__Dataset extract__.
↓

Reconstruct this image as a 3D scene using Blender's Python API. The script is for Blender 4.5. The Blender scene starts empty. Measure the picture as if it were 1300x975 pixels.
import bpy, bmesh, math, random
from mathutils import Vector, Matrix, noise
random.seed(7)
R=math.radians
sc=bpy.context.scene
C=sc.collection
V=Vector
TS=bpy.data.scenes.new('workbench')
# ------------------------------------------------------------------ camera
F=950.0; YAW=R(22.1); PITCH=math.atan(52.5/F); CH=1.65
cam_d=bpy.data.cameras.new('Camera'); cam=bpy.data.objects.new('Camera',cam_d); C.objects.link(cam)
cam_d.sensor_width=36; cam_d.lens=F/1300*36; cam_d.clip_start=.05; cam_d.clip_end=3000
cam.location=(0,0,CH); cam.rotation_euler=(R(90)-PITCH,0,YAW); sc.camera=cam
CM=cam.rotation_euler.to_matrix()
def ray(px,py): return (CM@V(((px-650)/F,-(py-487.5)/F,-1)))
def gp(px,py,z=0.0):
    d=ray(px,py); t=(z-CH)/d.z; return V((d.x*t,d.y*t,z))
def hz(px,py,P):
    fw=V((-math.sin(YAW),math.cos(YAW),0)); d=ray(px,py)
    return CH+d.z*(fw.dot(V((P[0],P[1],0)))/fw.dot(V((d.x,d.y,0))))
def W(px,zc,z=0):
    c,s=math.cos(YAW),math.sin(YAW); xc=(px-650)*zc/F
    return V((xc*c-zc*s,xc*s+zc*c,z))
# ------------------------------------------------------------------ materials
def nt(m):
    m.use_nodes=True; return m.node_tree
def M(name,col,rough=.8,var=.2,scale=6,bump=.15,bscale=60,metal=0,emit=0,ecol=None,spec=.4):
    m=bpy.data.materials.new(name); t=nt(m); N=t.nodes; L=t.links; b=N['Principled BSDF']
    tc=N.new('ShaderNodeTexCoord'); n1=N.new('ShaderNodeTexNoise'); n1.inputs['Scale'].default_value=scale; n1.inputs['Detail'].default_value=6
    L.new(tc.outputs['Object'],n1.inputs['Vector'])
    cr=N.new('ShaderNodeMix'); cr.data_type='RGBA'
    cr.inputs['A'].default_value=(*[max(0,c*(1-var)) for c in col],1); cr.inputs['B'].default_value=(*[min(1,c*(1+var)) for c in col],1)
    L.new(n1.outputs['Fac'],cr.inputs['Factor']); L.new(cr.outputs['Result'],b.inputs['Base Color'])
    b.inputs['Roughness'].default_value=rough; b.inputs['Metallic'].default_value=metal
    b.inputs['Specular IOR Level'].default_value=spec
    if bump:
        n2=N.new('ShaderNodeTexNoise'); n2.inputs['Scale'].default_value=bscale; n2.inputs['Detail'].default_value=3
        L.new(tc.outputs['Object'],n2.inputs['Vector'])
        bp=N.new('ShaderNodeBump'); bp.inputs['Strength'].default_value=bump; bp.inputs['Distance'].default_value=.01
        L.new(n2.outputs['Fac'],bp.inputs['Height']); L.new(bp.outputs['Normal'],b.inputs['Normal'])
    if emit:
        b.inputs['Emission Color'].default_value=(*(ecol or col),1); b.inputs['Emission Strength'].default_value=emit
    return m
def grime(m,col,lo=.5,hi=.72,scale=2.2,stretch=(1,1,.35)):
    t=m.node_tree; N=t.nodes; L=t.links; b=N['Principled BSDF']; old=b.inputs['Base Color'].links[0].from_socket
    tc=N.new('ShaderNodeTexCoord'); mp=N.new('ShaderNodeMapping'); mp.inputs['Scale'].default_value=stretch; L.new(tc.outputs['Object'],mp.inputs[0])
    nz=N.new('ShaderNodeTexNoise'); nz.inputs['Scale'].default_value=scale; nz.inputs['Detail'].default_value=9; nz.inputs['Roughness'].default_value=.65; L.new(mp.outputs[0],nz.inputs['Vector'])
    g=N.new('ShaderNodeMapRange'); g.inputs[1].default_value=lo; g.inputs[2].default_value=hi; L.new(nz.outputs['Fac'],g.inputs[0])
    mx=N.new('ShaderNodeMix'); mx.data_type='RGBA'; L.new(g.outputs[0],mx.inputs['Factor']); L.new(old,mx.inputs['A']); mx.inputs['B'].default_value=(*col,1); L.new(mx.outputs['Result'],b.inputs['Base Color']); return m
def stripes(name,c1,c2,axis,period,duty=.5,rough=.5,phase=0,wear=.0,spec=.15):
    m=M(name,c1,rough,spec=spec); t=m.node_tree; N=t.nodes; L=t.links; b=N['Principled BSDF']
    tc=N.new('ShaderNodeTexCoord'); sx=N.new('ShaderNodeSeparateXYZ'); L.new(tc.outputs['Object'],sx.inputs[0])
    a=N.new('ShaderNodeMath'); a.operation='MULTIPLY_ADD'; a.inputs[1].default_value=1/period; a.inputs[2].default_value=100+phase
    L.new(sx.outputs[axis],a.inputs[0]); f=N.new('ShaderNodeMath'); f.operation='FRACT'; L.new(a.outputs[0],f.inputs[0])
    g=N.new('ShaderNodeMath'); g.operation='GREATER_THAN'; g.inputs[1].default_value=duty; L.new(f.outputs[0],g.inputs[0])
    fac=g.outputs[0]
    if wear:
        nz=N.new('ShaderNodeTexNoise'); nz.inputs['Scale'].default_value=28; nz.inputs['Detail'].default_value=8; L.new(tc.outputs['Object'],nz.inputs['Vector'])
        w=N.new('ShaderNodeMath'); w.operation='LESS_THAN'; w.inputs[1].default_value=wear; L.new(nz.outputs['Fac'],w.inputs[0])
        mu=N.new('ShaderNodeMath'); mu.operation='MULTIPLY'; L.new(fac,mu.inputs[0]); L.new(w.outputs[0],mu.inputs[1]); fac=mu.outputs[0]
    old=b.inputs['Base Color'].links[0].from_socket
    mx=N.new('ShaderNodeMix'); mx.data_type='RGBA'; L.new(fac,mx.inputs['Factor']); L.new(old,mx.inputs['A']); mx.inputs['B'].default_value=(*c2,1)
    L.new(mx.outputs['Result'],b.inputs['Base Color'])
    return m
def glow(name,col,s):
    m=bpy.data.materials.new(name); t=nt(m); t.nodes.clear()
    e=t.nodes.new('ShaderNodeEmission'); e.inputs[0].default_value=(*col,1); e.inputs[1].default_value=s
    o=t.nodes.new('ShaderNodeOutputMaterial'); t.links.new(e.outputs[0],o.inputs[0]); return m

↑
↓

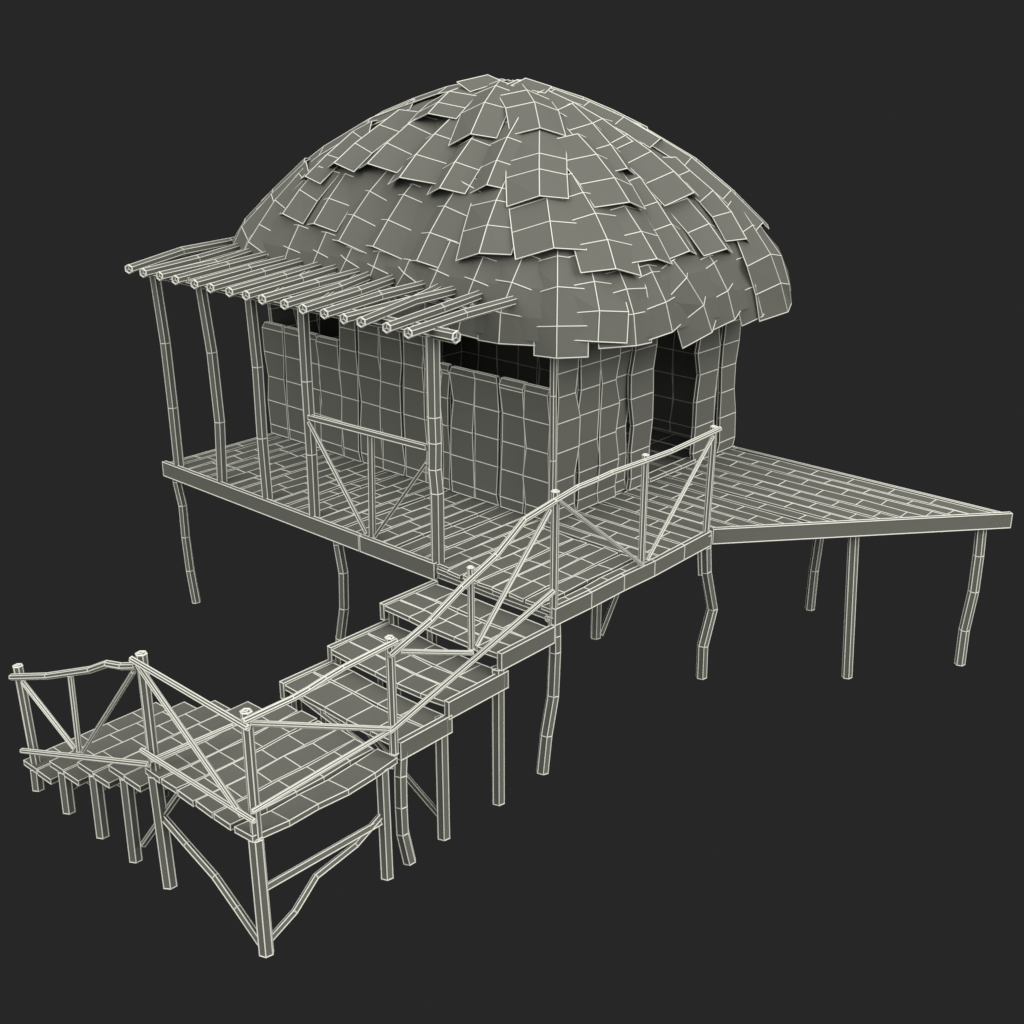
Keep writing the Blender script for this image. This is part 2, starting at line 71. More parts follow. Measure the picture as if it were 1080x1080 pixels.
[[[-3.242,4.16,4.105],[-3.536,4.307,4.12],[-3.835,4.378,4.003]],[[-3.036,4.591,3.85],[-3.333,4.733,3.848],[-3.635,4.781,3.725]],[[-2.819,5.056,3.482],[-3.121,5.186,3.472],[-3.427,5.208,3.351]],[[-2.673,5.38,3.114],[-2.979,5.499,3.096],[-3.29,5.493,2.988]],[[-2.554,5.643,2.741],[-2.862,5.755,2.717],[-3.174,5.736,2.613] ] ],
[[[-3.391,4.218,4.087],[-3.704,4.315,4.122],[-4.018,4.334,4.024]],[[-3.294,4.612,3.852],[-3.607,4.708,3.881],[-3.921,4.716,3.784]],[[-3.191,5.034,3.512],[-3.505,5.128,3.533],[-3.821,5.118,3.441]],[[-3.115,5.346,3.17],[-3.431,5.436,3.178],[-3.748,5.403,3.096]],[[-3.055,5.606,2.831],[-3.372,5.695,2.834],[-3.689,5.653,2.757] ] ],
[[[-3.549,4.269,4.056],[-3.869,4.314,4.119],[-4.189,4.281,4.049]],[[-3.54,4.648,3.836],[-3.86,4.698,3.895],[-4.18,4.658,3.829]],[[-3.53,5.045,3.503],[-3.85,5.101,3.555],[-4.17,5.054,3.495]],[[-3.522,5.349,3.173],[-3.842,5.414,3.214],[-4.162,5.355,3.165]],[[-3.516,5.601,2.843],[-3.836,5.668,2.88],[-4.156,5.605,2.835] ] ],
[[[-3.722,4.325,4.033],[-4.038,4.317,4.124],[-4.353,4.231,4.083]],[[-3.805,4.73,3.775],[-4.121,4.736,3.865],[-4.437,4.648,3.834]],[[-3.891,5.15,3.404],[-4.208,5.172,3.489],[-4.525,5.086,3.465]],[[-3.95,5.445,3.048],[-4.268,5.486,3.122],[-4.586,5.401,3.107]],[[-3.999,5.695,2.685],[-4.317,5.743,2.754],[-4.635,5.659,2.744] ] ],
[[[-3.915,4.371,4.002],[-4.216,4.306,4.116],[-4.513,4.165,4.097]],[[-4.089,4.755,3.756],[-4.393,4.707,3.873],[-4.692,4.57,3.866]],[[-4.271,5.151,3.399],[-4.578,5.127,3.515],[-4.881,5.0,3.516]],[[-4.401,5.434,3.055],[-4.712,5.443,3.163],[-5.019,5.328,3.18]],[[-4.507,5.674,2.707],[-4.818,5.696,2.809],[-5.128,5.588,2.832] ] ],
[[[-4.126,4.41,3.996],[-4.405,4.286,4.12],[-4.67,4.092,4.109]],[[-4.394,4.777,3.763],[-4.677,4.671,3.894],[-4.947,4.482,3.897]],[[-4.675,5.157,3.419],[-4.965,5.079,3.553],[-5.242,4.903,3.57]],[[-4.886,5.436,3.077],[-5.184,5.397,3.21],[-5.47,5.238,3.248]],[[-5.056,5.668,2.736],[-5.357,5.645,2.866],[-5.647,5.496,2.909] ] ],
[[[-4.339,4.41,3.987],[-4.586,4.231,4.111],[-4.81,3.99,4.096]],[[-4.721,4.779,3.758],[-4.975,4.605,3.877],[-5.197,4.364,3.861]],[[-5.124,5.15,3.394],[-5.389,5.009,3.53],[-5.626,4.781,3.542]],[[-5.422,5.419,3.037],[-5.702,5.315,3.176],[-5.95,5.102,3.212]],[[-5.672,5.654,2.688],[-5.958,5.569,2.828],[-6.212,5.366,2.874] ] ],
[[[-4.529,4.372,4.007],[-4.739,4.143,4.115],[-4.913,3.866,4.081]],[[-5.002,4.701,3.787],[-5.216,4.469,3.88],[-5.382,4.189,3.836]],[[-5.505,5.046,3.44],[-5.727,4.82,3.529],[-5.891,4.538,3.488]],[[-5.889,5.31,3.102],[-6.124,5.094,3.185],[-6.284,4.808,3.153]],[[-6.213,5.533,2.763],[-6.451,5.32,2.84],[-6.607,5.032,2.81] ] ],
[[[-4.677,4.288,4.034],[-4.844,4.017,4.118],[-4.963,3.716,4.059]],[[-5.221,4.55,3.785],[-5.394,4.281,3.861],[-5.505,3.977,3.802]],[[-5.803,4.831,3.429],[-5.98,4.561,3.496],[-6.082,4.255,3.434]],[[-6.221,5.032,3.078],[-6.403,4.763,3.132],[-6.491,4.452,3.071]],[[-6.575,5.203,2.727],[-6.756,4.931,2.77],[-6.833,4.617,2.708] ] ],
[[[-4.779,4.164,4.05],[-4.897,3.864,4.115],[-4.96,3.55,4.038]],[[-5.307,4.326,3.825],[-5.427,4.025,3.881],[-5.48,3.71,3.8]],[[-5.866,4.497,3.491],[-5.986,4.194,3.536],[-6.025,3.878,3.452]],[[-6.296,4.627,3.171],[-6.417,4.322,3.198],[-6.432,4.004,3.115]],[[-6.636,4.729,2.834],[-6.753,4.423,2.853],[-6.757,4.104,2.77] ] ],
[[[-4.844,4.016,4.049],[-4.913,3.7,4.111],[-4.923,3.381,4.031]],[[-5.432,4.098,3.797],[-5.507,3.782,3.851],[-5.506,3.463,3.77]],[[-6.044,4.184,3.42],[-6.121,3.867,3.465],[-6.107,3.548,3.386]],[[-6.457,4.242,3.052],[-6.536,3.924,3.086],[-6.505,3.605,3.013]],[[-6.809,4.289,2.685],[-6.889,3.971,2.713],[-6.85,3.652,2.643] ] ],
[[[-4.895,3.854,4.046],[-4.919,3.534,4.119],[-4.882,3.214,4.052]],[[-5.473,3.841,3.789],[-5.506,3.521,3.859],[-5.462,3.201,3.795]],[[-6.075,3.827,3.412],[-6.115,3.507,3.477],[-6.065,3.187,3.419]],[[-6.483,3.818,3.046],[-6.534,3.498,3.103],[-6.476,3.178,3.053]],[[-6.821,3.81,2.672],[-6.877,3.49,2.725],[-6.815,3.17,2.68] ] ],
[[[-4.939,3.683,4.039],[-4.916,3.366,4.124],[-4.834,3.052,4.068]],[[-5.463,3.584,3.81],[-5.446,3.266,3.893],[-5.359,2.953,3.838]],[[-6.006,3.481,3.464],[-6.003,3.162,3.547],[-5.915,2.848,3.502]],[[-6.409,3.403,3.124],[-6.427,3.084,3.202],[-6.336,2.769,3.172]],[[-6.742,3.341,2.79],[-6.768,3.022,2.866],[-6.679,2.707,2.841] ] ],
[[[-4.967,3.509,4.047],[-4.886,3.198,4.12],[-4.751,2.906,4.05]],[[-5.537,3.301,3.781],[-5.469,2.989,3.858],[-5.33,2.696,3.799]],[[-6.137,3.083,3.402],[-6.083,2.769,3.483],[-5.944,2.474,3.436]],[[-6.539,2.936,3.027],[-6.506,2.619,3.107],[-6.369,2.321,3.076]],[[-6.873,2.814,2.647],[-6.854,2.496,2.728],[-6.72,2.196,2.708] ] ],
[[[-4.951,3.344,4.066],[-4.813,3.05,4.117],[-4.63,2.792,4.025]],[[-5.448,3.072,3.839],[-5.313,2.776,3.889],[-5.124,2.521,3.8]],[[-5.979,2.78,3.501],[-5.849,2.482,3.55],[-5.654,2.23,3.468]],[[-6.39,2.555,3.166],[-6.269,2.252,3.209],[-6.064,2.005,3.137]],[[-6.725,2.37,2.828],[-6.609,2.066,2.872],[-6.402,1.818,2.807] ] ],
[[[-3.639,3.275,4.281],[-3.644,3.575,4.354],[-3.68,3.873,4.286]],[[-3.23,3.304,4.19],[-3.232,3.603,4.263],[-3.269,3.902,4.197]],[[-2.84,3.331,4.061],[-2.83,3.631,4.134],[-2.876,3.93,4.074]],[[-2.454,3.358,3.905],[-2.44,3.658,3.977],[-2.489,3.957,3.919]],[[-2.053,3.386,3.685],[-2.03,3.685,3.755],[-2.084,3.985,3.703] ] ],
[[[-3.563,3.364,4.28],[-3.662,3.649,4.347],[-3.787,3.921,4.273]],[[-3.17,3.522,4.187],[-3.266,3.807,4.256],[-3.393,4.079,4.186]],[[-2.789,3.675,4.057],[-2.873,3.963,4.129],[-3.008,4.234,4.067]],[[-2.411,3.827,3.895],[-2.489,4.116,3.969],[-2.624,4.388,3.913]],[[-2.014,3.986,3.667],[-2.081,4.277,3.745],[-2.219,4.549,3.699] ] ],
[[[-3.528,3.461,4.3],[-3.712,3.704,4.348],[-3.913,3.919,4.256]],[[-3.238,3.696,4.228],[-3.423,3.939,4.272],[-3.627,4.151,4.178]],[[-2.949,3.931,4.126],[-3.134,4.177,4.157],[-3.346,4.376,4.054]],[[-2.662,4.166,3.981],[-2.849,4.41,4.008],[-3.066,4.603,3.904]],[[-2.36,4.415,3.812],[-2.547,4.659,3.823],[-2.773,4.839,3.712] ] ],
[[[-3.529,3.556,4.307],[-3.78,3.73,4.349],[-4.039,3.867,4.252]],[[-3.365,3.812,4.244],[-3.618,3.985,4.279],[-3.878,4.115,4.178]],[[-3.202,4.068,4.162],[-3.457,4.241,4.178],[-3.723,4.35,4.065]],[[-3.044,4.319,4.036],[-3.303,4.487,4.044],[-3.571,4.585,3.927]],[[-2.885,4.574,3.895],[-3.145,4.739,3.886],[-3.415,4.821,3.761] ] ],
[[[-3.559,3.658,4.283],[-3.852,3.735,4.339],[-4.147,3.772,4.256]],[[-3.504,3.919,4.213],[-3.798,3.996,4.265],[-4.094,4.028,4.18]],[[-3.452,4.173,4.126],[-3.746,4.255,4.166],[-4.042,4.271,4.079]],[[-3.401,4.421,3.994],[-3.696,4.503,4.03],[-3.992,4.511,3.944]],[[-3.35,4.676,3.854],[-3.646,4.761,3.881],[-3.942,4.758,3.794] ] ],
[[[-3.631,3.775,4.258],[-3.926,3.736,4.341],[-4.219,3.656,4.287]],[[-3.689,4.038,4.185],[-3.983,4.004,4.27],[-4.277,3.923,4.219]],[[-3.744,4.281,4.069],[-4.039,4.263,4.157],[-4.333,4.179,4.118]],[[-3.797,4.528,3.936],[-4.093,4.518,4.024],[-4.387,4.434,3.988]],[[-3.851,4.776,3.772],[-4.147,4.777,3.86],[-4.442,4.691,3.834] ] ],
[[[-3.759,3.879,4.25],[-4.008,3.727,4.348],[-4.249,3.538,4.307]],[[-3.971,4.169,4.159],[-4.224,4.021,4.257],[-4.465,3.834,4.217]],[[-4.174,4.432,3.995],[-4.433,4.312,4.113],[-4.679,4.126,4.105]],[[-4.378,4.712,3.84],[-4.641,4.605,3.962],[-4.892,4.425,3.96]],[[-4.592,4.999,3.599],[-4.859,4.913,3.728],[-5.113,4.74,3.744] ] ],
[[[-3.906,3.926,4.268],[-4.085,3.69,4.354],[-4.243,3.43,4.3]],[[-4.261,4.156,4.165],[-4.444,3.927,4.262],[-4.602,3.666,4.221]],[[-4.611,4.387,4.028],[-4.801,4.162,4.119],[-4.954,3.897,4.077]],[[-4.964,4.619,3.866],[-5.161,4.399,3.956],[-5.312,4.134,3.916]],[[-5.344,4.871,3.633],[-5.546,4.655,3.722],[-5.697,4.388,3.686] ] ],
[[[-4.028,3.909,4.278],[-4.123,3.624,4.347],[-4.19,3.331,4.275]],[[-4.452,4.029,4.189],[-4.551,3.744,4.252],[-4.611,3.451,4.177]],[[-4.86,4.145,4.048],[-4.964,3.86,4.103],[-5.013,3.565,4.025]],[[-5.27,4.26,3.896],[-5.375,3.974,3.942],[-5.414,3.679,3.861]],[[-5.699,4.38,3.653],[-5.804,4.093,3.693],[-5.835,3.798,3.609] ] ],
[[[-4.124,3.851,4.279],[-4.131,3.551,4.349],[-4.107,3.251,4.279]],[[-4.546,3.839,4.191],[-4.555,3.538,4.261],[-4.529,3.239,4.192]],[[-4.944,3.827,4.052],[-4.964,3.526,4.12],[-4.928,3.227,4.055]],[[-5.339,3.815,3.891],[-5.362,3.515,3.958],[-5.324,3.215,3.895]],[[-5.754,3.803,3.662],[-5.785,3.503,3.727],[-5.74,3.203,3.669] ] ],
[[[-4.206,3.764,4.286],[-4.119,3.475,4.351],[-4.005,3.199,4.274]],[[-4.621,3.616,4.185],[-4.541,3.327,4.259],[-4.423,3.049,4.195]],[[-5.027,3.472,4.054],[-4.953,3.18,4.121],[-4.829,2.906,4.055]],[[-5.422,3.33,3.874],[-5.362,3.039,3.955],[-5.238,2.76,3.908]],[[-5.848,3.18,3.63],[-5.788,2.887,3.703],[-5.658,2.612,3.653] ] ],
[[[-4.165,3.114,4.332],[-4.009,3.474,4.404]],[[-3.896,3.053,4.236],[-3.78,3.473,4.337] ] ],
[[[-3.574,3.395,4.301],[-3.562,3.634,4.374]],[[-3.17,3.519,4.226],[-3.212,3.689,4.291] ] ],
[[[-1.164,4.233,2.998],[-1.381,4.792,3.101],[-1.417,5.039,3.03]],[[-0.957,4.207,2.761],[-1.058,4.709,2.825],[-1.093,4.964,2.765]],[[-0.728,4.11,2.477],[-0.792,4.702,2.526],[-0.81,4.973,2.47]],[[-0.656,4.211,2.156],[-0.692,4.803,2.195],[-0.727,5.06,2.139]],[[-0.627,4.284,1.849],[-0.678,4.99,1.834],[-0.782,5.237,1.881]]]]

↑
↓

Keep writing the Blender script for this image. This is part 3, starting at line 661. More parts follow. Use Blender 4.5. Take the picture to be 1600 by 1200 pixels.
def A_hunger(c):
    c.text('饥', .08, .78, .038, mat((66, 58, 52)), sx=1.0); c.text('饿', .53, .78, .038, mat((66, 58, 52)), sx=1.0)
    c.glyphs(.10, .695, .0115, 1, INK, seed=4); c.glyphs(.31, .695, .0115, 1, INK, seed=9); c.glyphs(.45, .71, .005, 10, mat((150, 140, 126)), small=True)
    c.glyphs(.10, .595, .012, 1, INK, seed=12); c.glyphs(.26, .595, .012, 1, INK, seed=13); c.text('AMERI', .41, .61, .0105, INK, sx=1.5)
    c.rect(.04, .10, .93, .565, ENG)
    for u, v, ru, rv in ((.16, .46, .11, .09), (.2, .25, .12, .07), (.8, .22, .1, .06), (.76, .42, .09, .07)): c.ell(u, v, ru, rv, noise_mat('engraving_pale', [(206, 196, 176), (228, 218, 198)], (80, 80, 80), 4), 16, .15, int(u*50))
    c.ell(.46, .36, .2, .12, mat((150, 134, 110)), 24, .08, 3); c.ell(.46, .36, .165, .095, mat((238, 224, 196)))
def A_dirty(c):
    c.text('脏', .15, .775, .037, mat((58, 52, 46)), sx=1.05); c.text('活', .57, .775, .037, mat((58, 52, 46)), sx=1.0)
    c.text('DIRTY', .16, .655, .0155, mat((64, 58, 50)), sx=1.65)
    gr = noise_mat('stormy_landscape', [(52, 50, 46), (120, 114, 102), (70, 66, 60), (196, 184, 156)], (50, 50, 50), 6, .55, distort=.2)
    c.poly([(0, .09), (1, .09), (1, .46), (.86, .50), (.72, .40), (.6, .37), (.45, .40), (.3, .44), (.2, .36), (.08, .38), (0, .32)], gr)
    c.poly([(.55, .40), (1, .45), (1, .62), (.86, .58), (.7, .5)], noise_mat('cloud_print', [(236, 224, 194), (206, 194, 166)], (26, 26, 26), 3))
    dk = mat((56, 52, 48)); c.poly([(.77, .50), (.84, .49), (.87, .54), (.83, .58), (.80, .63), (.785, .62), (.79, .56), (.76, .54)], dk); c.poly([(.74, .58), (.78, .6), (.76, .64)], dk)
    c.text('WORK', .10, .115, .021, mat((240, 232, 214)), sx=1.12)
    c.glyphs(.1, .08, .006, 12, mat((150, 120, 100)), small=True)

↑

__Exercise requirements__.
Retype the portion of the data above that starts on the line with "by 1200 pixels." and finishes on the line with "c.glyphs(.1, .08, .006, 12, mat((150, 120, 100)), small=True)", including both of those lines.

__Exercise response__.
Keep writing the Blender script for this image. This is part 3, starting at line 661. More parts follow. Use Blender 4.5. Take the picture to be 1600 by 1200 pixels.
def A_hunger(c):
    c.text('饥', .08, .78, .038, mat((66, 58, 52)), sx=1.0); c.text('饿', .53, .78, .038, mat((66, 58, 52)), sx=1.0)
    c.glyphs(.10, .695, .0115, 1, INK, seed=4); c.glyphs(.31, .695, .0115, 1, INK, seed=9); c.glyphs(.45, .71, .005, 10, mat((150, 140, 126)), small=True)
    c.glyphs(.10, .595, .012, 1, INK, seed=12); c.glyphs(.26, .595, .012, 1, INK, seed=13); c.text('AMERI', .41, .61, .0105, INK, sx=1.5)
    c.rect(.04, .10, .93, .565, ENG)
    for u, v, ru, rv in ((.16, .46, .11, .09), (.2, .25, .12, .07), (.8, .22, .1, .06), (.76, .42, .09, .07)): c.ell(u, v, ru, rv, noise_mat('engraving_pale', [(206, 196, 176), (228, 218, 198)], (80, 80, 80), 4), 16, .15, int(u*50))
    c.ell(.46, .36, .2, .12, mat((150, 134, 110)), 24, .08, 3); c.ell(.46, .36, .165, .095, mat((238, 224, 196)))
def A_dirty(c):
    c.text('脏', .15, .775, .037, mat((58, 52, 46)), sx=1.05); c.text('活', .57, .775, .037, mat((58, 52, 46)), sx=1.0)
    c.text('DIRTY', .16, .655, .0155, mat((64, 58, 50)), sx=1.65)
    gr = noise_mat('stormy_landscape', [(52, 50, 46), (120, 114, 102), (70, 66, 60), (196, 184, 156)], (50, 50, 50), 6, .55, distort=.2)
    c.poly([(0, .09), (1, .09), (1, .46), (.86, .50), (.72, .40), (.6, .37), (.45, .40), (.3, .44), (.2, .36), (.08, .38), (0, .32)], gr)
    c.poly([(.55, .40), (1, .45), (1, .62), (.86, .58), (.7, .5)], noise_mat('cloud_print', [(236, 224, 194), (206, 194, 166)], (26, 26, 26), 3))
    dk = mat((56, 52, 48)); c.poly([(.77, .50), (.84, .49), (.87, .54), (.83, .58), (.80, .63), (.785, .62), (.79, .56), (.76, .54)], dk); c.poly([(.74, .58), (.78, .6), (.76, .64)], dk)
    c.text('WORK', .10, .115, .021, mat((240, 232, 214)), sx=1.12)
    c.glyphs(.1, .08, .006, 12, mat((150, 120, 100)), small=True)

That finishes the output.